Il calcio italiano? Produce ricchezza sì, ma dipende tanto, troppo, dai ricavi per la vendita dei diritti televisivi. E risulta pure in perdita per oltre mezzo miliardo di euro. La fotografia impietosa del mondo del pallone che esce dal rapporto presentato ieri dalla federcalcio italiana – in collaborazione con l’agenzia di consulenza Deloitte, relativo alla stagione 2014/15 – alla Camera dei Deputati svela pregi ma soprattutto difetti di un sistema in grado di fatturare oltre 3,7 miliardi di euro. Cifre, grafici, diagrammi che spiegano come i campionati professionistici incidano sul 70% dei ricavi, per un totale di quasi 2,6 miliardi di euro.

Ma il report – dal titolo Il conto economico del calcio italiano evidenzia anche il peso esercitato sui conti dal calcio dilettantistico, che assieme a quello giovanile rappresenta il 24% dei ricavi. Quasi un miliardo di euro – 913 mln -, mentre i ricavi netti per la Figc e per le leghe occupano una piccola fetta della torta, il 4% (153,5 mln di euro) e il 2% (68 mln). La bilancia commerciale del calcio italiano spiega che incide per l’11% del Pil complessivo del calcio mondiale. E non è un indicatore numerico di poco conto, anzi la conferma che il Made in Italy tira, piace ancora, nonostante i poco positivi risultati dei club in campo internazionale e i ritardi in infrastrutture, dagli stadi alla valorizzazione dei settori giovanili. L’analisi presentata a Montecitorio mostra anche lo stato di dipendenza di Lega calcio e dei club dalla vendita dei diritti tv.

Una crescita continua, un boom tra il 2010 e il 2015, rispettivamente da 105,9 mln di euro sino ai 172,6 mln del 2014/2015.

L’Introito complessivo in cinque anni per turni a singhiozzo, distribuiti nell’arco del weekend come avviene in altri format, Bundesliga e soprattutto Premier League non arriva a 700 milioni di euro, alle spalle di Spagna (966 mln di euro), Inghilterra (846,7 mln di euro), Germania (701,9 mln di euro). Ma le tv che gestiscono i diritti acquistano sempre più potere, il 43% dei ricavi complessivi dei club è ossigeno – che arriva da Sky, Mediaset, Rai – per gestire i conti societari. Senza puntare poi al potenziamento di altre forme di entrata, dallo sfruttamento intensivo del merchandising, come avviene per la Premier League, al marketing e soprattutto agli stadi di proprietà delle società.

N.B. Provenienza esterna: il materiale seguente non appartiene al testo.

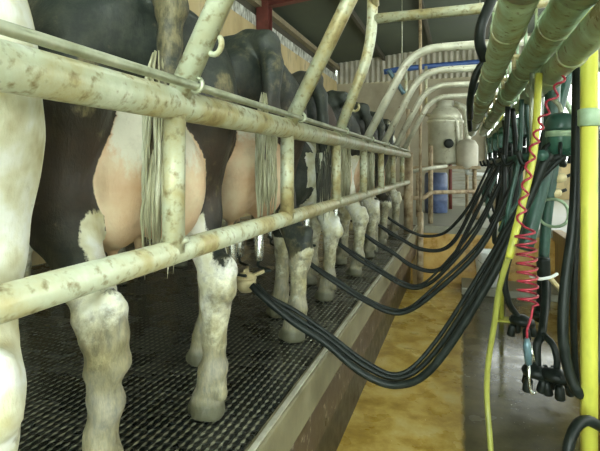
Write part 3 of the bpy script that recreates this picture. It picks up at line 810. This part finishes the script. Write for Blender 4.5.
# leaning dark green supports
def swing(label, a, b, c, r, mat='rubber_green'):
    o = hose(label, [a, b, c], r, mat, 'arm', 'dark green arms below the pipes', 'support_arm', 9, 14); return o
swing('broad dark green arm leaning down beside the red coil', W(553, 82, 2.1), W(548, 155, 2.1), W(525, 250, 2.05), .031)
swing('slim dark green arm slanting behind the meter from the lower pipe', W(573, 55, 2.35), W(562, 100, 2.35), W(549, 140, 2.35), .021)
swing('dark green upright pipe below the meter down to the black hose loop', W(556, 150, 2.3), W(547, 215, 2.3), W(543, 268, 2.3), .024)
hose('tall black hose hanging just left of the foreground yellow post', [W(578, 30, 1.75), W(577, 100, 1.72), W(576, 170, 1.7), W(573, 225, 1.68), W(565, 285, 1.66), W(563, 335, 1.64), W(569, 372, 1.63), W(579, 393, 1.62), W(590, 390, 1.66), W(598, 360, 1.7), W(600, 290, 1.74), W(598, 190, 1.76), W(592, 90, 1.78), W(588, 40, 1.8)], .018)
hose('thin black hose hanging close against the foreground yellow post', [W(577, 60, 1.82), W(577, 200, 1.8), W(574, 290, 1.78), W(574, 340, 1.78), W(577, 385, 1.78), W(584, 396, 1.78), W(590, 380, 1.8), W(592, 300, 1.85), W(590, 120, 1.9), W(585, 60, 1.9)], .012)
hose('black hose loop lying low around the foot of the foreground yellow post', [W(567, 520, 1.45), W(567, 460, 1.45), W(573, 432, 1.47), W(584, 421, 1.50), W(596, 424, 1.52), W(610, 436, 1.55), W(622, 470, 1.55), W(626, 560, 1.55)], .0165)
# milk meter
mp = W(561, 137, 1.86)
t = thing('milk_meter', 'round dark green milk meter with domed lid hanging below the lower pipe', 'milk meter', tuple(mp)); t.scale = (.8, .8, .8)
obj('bowl', LA([(.01, -.10), (.045, -.09), (.062, -.05), (.066, .02), (.066, .03)], (0, 0, 0), (0, 0, 1), 24), 'green_plastic', t, True)
obj('lid', LA([(.07, .03), (.072, .045), (.068, .075), (.055, .10), (.03, .115), (.002, .12)], (0, 0, 0), (0, 0, 1), 24), 'rubber_green', t, True)
obj('band', LA([(.0665, .0), (.0705, .003), (.0705, .026), (.0665, .03)], (0, 0, 0), (0, 0, 1), 24), 'pale_hose', t, True)
obj('bracket', TU(fillet([(0, .0, .10), (0, .01, .15), (-.035, .02, .19)], .04), .011, 10), 'rod', t, True)
nz = bmesh.new()
for a in range(7):
    d_ = Vector((math.cos(a * .9), math.sin(a * .9), -.5)); tube(nz, spline([d_ * .05, d_ * .085 + Vector((0, 0, -.02)), d_ * .075 + Vector((0, 0, -.09))], 4), .009, 8)
obj('spout', nz, 'rubber', t, True)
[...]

Che peraltro nonostante la pioggia di euro dai diritti tv, spesso non riescono a tenere i conti in ordine. Impresa centrata solo per 12 club su 86 (sette di Serie A, tre in B, due in Lega Pro), stesso risultato del 2013/2014. Per un saldo totale del sistema fortemente in rosso, perdite per 525,8 mln di euro. Una voragine, un buco nero che ostacola i progetti di rilancio del calcio italiano. Con il 98,7% del saldo in negativo dovuto ai campionati professionistici, spiccioli invece da leghe dilettantistiche e giovanili. Invece il report rivela il buono stato di salute della Figc, con un bilancio in attivo di quattro milioni di euro.